▶ [Task details]: Repeat, exactly, the run of lines that opens with the line containing "Keep writing the" and closes with the line containing "obj('storage_net', bm, M['black_plastic'], sv)", and leave all other lines out.

▶ [Data provided]:
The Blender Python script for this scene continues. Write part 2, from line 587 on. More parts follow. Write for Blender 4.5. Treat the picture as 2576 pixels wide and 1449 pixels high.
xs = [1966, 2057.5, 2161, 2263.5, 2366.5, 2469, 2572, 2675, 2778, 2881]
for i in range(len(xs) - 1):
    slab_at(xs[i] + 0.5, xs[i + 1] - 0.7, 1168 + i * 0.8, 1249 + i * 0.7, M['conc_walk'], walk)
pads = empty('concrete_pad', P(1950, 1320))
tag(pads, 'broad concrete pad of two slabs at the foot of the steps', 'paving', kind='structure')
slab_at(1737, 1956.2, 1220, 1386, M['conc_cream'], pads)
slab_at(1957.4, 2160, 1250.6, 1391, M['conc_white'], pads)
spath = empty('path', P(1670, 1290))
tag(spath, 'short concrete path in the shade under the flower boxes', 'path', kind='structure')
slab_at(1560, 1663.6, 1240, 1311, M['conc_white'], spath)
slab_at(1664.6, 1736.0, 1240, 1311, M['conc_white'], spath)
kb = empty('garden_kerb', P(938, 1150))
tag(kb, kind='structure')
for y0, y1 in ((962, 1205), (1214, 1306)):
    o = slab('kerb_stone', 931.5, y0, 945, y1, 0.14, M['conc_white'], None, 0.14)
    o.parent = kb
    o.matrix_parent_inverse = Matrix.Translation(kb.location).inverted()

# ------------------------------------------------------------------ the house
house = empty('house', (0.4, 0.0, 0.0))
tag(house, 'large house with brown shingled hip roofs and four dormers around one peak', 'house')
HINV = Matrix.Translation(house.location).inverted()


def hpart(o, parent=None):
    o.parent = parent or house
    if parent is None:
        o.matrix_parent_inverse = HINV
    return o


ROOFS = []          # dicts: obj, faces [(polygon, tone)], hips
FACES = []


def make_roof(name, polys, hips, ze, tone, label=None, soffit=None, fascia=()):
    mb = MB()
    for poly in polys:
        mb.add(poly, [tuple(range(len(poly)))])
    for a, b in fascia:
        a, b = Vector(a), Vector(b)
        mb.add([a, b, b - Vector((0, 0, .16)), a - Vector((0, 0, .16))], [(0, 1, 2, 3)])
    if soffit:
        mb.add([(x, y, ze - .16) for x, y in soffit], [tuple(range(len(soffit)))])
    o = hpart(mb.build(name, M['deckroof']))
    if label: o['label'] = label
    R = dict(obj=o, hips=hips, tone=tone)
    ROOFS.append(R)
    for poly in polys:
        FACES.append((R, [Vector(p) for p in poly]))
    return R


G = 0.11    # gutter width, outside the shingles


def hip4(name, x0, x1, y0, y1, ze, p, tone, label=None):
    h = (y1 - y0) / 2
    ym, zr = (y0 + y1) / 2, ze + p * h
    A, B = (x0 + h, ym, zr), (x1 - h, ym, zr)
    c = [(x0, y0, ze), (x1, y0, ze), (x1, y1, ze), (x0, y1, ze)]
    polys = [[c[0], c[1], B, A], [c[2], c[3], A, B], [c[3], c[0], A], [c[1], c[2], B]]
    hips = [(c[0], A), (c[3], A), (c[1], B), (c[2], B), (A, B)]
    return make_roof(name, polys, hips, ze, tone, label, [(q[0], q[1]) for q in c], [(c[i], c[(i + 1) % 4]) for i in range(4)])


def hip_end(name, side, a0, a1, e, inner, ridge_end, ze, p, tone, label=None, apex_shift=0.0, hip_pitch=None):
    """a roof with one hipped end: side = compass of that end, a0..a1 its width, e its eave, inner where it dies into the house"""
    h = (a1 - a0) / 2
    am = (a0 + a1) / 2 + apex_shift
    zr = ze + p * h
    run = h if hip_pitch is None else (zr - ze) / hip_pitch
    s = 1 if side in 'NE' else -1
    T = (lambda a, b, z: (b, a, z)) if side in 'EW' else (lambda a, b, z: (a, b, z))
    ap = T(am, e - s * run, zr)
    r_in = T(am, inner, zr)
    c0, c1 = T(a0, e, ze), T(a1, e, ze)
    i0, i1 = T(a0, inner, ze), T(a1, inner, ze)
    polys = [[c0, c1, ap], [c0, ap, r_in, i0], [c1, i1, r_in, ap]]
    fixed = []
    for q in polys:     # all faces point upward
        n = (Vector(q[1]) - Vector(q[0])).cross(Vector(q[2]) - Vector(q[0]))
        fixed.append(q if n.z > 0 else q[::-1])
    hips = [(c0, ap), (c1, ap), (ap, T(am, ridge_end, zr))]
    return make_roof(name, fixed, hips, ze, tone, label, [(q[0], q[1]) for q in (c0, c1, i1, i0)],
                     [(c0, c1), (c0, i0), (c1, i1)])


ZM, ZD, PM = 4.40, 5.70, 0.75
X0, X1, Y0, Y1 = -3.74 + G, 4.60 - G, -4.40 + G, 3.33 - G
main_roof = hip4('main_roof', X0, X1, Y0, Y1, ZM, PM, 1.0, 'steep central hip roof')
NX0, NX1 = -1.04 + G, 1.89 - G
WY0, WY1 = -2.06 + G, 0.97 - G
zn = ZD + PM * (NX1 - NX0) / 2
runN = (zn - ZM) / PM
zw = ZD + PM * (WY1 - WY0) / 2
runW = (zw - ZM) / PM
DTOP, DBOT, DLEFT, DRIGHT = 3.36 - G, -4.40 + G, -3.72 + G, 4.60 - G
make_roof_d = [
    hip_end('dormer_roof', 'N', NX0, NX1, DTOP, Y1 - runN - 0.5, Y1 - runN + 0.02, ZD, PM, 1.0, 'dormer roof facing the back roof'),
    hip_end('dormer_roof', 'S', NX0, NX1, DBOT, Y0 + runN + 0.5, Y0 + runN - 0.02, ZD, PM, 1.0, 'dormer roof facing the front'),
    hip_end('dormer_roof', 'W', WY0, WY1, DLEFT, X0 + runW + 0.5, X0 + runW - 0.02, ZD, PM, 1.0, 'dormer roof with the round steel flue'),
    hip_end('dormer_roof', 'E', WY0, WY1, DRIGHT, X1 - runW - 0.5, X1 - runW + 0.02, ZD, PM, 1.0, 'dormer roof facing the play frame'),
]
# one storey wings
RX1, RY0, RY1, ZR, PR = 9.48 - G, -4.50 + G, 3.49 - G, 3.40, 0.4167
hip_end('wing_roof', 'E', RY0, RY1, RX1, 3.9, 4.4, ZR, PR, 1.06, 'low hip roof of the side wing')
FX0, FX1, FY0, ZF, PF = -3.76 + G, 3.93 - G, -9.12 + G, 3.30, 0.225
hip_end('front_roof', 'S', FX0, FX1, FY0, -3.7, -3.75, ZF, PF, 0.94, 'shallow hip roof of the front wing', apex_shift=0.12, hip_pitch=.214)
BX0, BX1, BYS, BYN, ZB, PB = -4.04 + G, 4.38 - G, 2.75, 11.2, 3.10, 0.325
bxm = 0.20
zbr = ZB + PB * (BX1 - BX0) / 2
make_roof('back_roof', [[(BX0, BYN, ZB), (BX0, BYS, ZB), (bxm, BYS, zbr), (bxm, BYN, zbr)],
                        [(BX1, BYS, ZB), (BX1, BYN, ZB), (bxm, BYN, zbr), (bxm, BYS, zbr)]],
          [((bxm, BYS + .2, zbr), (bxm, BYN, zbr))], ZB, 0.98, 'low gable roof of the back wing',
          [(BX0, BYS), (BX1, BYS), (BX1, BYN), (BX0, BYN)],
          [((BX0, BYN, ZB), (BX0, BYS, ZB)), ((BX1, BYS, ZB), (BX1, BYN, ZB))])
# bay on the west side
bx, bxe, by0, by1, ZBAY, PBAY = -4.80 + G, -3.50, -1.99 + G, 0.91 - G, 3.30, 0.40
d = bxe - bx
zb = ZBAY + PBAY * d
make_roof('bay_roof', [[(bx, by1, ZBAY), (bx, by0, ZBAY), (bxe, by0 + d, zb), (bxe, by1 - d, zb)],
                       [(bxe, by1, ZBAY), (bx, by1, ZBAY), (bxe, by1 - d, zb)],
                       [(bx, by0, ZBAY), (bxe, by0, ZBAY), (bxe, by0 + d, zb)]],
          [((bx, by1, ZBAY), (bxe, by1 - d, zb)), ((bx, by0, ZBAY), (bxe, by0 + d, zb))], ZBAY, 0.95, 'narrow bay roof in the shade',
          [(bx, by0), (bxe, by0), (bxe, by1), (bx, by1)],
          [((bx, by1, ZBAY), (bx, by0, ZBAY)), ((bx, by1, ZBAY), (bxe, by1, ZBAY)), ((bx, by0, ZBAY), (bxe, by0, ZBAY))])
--
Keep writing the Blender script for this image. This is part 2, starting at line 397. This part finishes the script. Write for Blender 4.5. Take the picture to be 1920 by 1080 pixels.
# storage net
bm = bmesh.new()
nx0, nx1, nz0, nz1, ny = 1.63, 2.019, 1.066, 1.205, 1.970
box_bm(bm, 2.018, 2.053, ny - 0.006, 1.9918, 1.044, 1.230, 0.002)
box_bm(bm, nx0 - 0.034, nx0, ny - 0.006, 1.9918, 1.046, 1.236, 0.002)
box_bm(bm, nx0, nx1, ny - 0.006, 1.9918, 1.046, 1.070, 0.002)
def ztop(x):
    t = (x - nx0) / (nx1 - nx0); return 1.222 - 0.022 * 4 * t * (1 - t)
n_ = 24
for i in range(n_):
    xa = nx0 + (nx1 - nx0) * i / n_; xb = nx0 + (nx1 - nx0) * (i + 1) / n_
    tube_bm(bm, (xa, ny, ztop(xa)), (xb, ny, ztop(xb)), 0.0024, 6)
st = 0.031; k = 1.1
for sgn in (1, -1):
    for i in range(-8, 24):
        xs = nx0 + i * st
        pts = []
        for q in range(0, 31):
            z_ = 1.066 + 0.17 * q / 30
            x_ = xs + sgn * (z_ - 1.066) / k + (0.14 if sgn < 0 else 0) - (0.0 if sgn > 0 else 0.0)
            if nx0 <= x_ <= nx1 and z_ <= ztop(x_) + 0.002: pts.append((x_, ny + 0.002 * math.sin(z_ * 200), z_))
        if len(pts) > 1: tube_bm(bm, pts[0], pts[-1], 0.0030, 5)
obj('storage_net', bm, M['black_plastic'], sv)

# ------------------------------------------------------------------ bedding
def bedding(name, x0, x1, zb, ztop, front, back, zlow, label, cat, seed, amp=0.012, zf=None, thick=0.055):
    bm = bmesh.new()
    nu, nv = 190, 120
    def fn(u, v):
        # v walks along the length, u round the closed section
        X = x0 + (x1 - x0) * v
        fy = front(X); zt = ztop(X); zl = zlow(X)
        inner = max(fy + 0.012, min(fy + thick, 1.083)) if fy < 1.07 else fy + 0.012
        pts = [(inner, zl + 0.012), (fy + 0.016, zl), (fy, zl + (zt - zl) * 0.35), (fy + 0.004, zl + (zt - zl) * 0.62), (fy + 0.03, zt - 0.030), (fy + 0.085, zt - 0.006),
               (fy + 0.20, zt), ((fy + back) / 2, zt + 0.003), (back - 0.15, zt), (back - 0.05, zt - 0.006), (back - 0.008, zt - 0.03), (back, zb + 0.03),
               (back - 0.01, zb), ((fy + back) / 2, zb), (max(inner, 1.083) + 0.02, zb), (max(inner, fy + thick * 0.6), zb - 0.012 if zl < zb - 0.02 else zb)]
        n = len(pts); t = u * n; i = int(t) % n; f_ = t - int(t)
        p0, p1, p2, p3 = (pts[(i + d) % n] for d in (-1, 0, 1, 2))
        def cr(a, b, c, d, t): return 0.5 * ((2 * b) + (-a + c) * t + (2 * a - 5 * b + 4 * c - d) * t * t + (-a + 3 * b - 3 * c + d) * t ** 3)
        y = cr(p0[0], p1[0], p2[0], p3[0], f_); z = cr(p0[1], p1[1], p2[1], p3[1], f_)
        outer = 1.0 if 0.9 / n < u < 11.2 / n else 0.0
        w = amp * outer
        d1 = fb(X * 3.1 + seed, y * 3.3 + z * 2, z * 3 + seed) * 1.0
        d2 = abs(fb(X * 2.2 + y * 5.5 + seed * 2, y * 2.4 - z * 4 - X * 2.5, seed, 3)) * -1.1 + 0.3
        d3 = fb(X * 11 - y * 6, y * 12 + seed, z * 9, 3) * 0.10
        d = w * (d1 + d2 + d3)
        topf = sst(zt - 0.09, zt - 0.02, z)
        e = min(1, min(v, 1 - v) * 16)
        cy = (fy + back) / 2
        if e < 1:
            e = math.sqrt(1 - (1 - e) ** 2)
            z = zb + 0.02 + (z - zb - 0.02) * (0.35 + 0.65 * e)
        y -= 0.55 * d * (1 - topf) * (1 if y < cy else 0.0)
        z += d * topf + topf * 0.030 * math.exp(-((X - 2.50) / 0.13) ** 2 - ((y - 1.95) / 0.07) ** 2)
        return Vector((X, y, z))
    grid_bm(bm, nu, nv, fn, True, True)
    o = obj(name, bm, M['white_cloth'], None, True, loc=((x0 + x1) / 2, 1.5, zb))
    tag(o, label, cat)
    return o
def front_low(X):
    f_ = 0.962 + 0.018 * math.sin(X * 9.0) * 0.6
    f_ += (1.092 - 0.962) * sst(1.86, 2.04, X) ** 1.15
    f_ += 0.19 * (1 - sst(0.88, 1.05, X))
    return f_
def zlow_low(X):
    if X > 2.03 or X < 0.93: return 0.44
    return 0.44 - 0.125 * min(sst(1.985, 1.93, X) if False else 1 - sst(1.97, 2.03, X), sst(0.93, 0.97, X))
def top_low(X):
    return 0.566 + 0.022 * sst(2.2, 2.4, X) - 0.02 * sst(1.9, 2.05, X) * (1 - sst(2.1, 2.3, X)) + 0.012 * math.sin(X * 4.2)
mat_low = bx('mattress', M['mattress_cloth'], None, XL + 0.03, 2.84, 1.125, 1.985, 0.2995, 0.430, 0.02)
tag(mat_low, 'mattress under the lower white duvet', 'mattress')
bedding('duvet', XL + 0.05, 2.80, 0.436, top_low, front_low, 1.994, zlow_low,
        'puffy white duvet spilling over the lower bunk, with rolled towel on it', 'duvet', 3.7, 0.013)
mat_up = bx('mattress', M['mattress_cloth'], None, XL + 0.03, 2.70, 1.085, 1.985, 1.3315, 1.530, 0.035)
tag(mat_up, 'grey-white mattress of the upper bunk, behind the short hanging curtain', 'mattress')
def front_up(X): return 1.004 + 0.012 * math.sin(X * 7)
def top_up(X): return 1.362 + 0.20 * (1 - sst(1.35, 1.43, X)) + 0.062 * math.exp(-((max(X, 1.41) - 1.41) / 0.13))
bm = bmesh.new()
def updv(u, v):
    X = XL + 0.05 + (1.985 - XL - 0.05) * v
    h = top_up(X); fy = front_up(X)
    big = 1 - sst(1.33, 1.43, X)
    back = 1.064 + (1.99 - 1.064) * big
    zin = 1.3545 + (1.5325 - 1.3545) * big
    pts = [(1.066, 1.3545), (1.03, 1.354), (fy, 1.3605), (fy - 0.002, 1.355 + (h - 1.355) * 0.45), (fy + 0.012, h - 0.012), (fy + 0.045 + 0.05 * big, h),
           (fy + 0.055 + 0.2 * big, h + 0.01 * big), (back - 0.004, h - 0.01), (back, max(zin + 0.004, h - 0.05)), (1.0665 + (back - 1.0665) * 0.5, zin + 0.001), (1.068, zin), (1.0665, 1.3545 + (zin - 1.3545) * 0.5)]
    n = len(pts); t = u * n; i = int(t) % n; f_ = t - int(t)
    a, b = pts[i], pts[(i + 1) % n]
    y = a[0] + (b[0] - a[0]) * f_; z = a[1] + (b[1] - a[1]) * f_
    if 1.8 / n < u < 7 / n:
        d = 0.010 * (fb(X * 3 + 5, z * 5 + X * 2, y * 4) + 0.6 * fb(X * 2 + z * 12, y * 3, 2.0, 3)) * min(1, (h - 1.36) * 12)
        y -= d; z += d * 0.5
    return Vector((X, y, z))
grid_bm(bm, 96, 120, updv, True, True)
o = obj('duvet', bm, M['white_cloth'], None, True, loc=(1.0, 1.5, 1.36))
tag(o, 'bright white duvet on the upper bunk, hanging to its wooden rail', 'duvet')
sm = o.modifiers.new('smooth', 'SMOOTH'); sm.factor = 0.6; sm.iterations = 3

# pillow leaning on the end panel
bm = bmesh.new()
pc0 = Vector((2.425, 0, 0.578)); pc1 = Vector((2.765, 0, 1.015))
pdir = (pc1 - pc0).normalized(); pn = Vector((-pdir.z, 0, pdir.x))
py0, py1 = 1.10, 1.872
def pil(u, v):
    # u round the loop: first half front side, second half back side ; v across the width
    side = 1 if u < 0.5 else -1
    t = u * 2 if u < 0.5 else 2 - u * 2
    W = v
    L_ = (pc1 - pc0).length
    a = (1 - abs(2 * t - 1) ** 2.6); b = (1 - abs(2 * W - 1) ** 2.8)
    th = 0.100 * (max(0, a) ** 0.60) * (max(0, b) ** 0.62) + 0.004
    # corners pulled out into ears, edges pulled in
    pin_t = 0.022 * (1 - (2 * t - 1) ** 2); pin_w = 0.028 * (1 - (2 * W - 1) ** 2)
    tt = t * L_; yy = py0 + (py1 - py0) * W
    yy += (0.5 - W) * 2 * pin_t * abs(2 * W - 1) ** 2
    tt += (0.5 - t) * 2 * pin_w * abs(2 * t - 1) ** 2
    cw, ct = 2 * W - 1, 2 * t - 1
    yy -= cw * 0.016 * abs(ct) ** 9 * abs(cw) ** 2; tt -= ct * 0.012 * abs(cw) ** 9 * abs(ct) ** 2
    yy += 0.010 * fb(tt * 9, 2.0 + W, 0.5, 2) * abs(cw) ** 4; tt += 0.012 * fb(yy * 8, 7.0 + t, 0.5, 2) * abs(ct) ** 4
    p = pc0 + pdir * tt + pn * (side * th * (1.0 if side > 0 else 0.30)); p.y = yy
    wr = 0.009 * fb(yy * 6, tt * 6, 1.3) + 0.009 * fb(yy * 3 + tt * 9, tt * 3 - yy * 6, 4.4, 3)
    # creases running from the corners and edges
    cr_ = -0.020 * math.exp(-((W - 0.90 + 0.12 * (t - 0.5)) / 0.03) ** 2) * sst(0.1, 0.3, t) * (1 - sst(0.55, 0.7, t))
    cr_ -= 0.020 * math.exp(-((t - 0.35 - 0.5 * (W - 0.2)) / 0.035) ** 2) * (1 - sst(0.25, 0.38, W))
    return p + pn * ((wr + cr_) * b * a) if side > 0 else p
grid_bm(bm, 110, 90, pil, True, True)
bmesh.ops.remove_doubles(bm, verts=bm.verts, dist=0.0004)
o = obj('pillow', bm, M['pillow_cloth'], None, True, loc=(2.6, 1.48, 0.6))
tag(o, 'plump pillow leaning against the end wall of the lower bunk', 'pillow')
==
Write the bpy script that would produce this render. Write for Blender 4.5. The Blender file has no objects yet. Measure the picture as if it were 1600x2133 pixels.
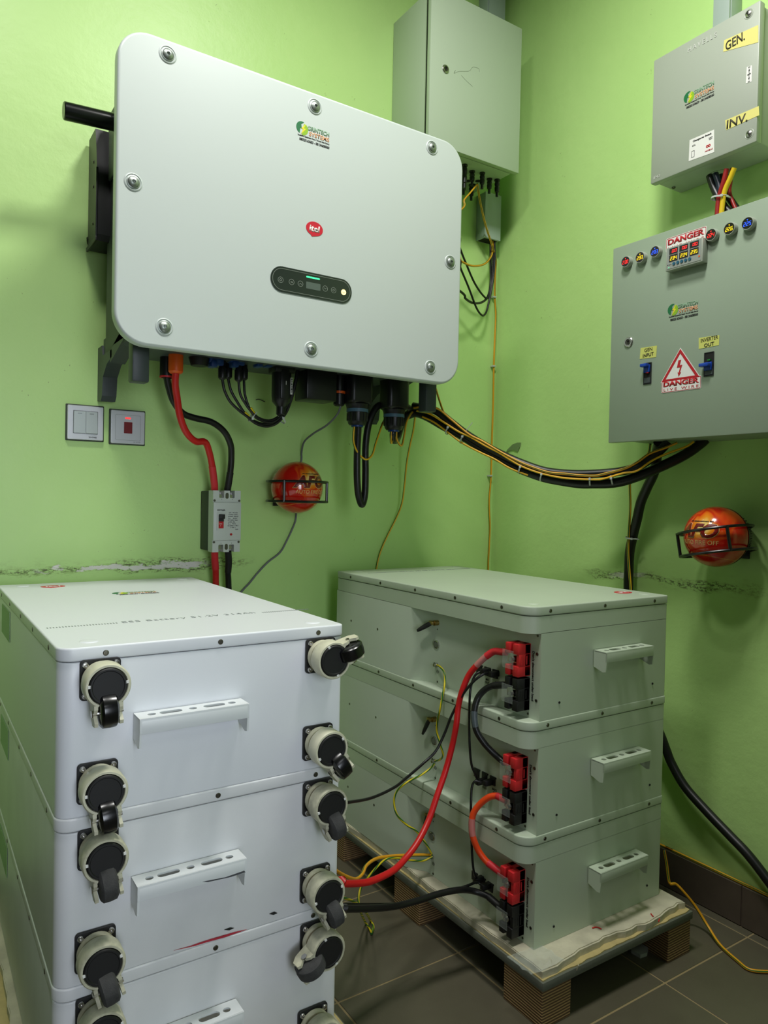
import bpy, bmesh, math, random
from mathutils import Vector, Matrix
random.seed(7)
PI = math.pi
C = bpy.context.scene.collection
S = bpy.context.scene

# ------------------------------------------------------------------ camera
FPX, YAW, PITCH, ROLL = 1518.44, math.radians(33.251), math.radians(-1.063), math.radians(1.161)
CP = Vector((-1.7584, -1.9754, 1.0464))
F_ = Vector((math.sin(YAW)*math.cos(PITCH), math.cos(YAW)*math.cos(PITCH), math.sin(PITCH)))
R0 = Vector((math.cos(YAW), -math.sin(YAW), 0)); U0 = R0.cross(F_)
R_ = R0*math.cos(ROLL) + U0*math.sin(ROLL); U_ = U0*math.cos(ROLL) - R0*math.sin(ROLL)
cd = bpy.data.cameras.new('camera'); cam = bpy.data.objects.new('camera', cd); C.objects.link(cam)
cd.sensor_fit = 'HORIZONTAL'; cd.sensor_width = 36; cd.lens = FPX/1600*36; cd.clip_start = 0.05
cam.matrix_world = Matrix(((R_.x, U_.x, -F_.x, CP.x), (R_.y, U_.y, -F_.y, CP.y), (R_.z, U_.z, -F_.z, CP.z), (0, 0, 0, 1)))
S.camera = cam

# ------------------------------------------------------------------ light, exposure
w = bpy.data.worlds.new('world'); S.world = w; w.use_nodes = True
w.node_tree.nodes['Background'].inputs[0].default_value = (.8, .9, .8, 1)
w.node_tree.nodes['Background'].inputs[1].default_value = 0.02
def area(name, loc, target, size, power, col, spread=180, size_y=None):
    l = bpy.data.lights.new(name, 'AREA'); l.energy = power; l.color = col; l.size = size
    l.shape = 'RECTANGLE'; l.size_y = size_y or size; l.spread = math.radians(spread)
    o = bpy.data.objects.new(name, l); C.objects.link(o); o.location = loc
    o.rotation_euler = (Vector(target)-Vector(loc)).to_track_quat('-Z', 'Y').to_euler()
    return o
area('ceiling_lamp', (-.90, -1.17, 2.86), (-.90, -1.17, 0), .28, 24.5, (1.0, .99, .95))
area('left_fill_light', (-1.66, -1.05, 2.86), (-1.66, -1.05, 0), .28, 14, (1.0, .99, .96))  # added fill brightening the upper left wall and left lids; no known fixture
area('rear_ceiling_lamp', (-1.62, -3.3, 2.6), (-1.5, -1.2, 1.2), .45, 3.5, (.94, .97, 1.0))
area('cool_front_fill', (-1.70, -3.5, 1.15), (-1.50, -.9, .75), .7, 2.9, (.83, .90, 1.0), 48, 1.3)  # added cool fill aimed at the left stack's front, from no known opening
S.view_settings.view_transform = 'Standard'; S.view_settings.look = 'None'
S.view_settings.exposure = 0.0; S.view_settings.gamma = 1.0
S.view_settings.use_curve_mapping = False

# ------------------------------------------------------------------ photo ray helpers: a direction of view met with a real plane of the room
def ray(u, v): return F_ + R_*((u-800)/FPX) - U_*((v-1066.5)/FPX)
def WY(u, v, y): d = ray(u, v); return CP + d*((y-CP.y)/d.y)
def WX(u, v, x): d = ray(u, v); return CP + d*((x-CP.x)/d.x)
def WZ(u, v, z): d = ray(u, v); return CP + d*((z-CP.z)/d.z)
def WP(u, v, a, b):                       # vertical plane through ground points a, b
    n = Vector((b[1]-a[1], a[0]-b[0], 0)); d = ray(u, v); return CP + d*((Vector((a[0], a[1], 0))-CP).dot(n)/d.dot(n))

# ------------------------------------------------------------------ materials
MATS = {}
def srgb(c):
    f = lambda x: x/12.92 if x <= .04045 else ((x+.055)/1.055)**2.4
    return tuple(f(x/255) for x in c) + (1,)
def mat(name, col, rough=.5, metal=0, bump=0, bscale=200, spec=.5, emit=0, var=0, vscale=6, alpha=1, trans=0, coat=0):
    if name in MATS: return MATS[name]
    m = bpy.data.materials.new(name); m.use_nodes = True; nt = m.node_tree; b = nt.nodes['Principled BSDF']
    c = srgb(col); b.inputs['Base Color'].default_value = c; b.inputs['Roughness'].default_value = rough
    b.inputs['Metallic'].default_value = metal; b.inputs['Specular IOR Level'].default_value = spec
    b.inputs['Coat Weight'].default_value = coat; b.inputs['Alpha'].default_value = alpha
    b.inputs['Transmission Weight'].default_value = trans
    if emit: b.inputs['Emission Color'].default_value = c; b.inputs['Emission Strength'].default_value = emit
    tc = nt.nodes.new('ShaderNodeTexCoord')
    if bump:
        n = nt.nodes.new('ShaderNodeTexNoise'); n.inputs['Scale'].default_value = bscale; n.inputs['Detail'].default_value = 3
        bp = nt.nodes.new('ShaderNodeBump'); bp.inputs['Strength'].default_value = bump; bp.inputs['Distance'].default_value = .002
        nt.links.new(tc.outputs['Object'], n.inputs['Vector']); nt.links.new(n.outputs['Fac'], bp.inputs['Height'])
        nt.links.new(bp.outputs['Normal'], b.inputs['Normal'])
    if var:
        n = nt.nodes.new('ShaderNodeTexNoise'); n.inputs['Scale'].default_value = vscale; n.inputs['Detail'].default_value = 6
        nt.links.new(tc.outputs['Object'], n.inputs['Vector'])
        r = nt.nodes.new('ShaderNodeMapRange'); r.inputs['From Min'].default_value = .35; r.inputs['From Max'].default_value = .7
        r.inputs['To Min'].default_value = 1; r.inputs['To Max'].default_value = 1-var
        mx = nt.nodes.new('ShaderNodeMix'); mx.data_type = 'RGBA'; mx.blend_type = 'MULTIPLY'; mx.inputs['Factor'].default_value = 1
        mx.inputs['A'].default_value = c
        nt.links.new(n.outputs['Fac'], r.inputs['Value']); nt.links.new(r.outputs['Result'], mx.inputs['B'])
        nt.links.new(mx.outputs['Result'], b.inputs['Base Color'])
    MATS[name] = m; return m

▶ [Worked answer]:
Keep writing the Blender script for this image. This is part 2, starting at line 397. This part finishes the script. Write for Blender 4.5. Take the picture to be 1920 by 1080 pixels.
# storage net
bm = bmesh.new()
nx0, nx1, nz0, nz1, ny = 1.63, 2.019, 1.066, 1.205, 1.970
box_bm(bm, 2.018, 2.053, ny - 0.006, 1.9918, 1.044, 1.230, 0.002)
box_bm(bm, nx0 - 0.034, nx0, ny - 0.006, 1.9918, 1.046, 1.236, 0.002)
box_bm(bm, nx0, nx1, ny - 0.006, 1.9918, 1.046, 1.070, 0.002)
def ztop(x):
    t = (x - nx0) / (nx1 - nx0); return 1.222 - 0.022 * 4 * t * (1 - t)
n_ = 24
for i in range(n_):
    xa = nx0 + (nx1 - nx0) * i / n_; xb = nx0 + (nx1 - nx0) * (i + 1) / n_
    tube_bm(bm, (xa, ny, ztop(xa)), (xb, ny, ztop(xb)), 0.0024, 6)
st = 0.031; k = 1.1
for sgn in (1, -1):
    for i in range(-8, 24):
        xs = nx0 + i * st
        pts = []
        for q in range(0, 31):
            z_ = 1.066 + 0.17 * q / 30
            x_ = xs + sgn * (z_ - 1.066) / k + (0.14 if sgn < 0 else 0) - (0.0 if sgn > 0 else 0.0)
            if nx0 <= x_ <= nx1 and z_ <= ztop(x_) + 0.002: pts.append((x_, ny + 0.002 * math.sin(z_ * 200), z_))
        if len(pts) > 1: tube_bm(bm, pts[0], pts[-1], 0.0030, 5)
obj('storage_net', bm, M['black_plastic'], sv)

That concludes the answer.